Fresh ideas for Indonesian disability services

Jakarta, Indonesia
Jakarta, Indonesia

Programs and services to assist people with disabilities in Indonesia will benefit from a six-week program funded by AusAID’s Australian Leadership Awards (ALA) Fellowship scheme and run by Flinders University.

Thanks to $419,000 in AusAID funding, 20 Indonesian ALA fellows, who are drawn from government departments and agencies as well as NGO service providers, will arrive in Adelaide in late August. While the majority come from Jakarta, some are from regional and outlying areas, including Bali.

“The aim of the program is for them to build their skills and their capacity to take back to Indonesia,” said Dr Caroline Ellison of Flinders Department of Disability and Community Inclusion, who is co-ordinating the visit.

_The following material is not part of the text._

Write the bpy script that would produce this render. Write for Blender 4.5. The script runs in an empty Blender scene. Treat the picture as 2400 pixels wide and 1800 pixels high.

“They will be looking at case-management practices, person-centred approaches to care and personalised support, as well as receiving an overview of the structure of disability services in South Australia and the recent move to individualised funding under the National Disability Insurance Scheme,” she said.

“They’ll have a look at our models and how they might be used or adapted in Indonesia.”

The fellows will also attend sessions on positive leadership and disability advocacy, and TAFE Adelaide South will run a two-day workshop on supporting people with autism.

They will also pay visits to community-based programs for people with disability and see demonstrations of augmentative communications and technology.

The visit will kick off with a disability arts event featuring local performers, including Tutti Ensemble, Restless, No Strings Attached, Company @ and the Diamond House Choir.

Dr Ellison and two colleagues are travelling to Indonesia in mid-June to run pre-departure workshops and to hold discussions with the Ministry of Social Affairs.

Dr Ellison said that while some of the fellows will have stronger interest in service delivery, others will have more of a policy focus.

“Twenty people are obviously going to have different interests, so part of the reason for the trip is to help us in tailoring and fine-tuning the program to their respective needs.”

Dr Ellison hopes the program will build links with Indonesia’s disability sector and lead to further opportunities for teaching and research exchanges.